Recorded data
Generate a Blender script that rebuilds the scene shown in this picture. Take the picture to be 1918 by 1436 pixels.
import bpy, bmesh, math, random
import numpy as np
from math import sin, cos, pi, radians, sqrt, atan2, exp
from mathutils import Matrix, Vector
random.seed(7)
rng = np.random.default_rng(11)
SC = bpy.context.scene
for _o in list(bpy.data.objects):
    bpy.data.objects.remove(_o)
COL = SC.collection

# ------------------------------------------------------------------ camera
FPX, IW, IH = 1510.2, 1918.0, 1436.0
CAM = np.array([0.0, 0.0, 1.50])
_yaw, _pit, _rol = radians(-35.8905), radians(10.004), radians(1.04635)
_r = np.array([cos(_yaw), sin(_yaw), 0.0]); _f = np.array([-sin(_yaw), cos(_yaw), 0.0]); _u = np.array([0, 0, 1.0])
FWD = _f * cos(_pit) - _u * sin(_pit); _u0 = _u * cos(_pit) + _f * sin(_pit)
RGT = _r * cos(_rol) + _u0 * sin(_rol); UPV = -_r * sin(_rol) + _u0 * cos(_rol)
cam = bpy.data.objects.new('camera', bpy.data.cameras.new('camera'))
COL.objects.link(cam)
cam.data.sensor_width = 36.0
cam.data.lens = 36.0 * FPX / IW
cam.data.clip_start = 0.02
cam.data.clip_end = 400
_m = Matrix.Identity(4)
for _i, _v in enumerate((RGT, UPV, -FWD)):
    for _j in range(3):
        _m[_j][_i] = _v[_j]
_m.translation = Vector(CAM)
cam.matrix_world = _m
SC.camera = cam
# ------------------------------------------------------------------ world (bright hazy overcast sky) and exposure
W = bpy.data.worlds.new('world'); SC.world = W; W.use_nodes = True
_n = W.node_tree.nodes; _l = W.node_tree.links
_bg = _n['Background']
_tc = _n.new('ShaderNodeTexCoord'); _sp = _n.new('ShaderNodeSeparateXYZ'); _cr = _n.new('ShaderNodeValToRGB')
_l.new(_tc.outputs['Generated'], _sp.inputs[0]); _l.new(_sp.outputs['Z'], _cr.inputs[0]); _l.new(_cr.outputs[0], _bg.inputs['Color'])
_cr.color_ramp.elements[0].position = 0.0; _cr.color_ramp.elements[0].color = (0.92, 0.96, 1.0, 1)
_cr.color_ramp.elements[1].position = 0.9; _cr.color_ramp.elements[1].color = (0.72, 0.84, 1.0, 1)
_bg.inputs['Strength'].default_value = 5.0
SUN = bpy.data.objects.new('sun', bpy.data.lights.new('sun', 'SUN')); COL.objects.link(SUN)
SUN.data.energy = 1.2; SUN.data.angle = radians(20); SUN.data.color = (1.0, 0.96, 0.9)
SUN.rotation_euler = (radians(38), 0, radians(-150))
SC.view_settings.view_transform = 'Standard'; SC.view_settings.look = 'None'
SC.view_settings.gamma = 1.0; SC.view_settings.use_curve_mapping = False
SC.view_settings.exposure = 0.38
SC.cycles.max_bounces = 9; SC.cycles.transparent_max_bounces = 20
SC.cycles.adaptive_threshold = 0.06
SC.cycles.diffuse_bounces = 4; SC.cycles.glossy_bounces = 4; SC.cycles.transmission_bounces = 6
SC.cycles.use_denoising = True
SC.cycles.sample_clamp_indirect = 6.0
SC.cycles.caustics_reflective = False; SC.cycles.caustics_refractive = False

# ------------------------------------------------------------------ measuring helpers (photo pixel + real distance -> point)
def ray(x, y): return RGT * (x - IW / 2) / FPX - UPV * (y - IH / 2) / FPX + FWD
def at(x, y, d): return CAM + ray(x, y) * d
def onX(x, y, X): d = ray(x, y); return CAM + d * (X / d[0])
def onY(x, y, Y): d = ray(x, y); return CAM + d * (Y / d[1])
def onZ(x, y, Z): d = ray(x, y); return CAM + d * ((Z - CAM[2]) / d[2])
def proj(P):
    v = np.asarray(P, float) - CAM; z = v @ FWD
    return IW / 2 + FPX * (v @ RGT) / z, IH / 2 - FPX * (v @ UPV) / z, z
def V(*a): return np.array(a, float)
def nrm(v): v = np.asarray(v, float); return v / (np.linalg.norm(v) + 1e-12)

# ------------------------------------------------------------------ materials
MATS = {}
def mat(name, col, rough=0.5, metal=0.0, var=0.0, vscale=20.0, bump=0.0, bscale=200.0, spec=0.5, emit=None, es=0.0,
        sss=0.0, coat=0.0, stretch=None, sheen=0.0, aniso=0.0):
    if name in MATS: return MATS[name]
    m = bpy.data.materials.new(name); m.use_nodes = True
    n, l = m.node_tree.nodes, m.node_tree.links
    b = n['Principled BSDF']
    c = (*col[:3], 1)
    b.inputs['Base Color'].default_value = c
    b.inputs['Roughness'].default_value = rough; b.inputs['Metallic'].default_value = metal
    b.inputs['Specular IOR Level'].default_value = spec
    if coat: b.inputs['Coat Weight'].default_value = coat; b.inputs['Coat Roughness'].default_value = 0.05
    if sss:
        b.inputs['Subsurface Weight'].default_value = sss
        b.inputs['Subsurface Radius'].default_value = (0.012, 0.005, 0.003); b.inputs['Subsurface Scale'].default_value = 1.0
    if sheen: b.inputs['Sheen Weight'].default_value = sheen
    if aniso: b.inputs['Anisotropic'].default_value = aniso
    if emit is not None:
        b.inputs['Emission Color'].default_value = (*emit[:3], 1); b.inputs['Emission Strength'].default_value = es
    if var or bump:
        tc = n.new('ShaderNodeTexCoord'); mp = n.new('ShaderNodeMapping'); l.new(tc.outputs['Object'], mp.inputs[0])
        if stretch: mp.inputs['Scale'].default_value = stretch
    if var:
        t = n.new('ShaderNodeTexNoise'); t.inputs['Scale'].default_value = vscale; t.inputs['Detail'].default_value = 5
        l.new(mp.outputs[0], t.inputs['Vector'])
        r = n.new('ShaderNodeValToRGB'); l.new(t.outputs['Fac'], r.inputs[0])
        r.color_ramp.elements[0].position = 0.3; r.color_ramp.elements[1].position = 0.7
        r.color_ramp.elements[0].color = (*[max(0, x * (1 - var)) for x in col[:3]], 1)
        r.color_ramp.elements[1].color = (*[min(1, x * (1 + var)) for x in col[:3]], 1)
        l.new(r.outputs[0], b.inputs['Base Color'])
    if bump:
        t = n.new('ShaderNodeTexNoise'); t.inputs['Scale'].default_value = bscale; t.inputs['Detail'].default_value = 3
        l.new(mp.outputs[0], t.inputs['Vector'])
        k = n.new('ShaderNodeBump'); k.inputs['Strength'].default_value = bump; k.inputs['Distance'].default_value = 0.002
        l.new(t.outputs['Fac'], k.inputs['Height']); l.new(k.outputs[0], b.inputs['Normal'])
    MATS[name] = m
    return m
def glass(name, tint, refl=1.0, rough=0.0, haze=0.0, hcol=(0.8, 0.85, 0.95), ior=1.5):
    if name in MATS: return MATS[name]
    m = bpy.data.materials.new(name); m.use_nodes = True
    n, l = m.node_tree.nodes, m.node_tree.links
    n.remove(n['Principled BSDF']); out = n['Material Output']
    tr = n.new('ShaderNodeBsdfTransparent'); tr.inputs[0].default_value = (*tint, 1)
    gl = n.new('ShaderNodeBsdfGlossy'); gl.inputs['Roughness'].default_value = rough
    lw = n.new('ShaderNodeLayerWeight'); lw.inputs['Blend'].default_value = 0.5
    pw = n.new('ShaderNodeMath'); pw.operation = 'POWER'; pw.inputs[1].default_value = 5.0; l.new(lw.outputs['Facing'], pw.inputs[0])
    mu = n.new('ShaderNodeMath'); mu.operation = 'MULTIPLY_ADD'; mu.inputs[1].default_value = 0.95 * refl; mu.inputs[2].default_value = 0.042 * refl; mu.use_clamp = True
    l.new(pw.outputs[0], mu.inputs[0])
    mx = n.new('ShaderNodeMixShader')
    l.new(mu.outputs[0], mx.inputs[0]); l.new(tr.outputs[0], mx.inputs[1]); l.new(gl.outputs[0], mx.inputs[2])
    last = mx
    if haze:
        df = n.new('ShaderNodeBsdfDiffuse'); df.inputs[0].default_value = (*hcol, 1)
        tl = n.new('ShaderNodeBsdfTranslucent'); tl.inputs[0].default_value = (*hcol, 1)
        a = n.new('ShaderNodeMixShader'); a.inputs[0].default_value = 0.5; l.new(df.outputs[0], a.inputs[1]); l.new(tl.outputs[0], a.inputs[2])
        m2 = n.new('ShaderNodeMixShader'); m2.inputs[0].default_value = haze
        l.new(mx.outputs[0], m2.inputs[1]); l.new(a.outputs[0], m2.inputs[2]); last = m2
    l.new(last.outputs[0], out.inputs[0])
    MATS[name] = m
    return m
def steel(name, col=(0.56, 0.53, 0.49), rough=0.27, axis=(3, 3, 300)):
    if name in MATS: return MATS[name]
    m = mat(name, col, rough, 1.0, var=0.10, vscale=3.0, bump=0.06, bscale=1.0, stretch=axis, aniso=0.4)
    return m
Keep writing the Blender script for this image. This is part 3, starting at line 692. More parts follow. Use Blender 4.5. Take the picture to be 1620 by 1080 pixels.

Stated goal
Starting with the first line of the data above, copy each line exactly until you reach the line with "COL = SC.collection"; include that line as well.

Task result
Generate a Blender script that rebuilds the scene shown in this picture. Take the picture to be 1918 by 1436 pixels.
import bpy, bmesh, math, random
import numpy as np
from math import sin, cos, pi, radians, sqrt, atan2, exp
from mathutils import Matrix, Vector
random.seed(7)
rng = np.random.default_rng(11)
SC = bpy.context.scene
for _o in list(bpy.data.objects):
    bpy.data.objects.remove(_o)
COL = SC.collection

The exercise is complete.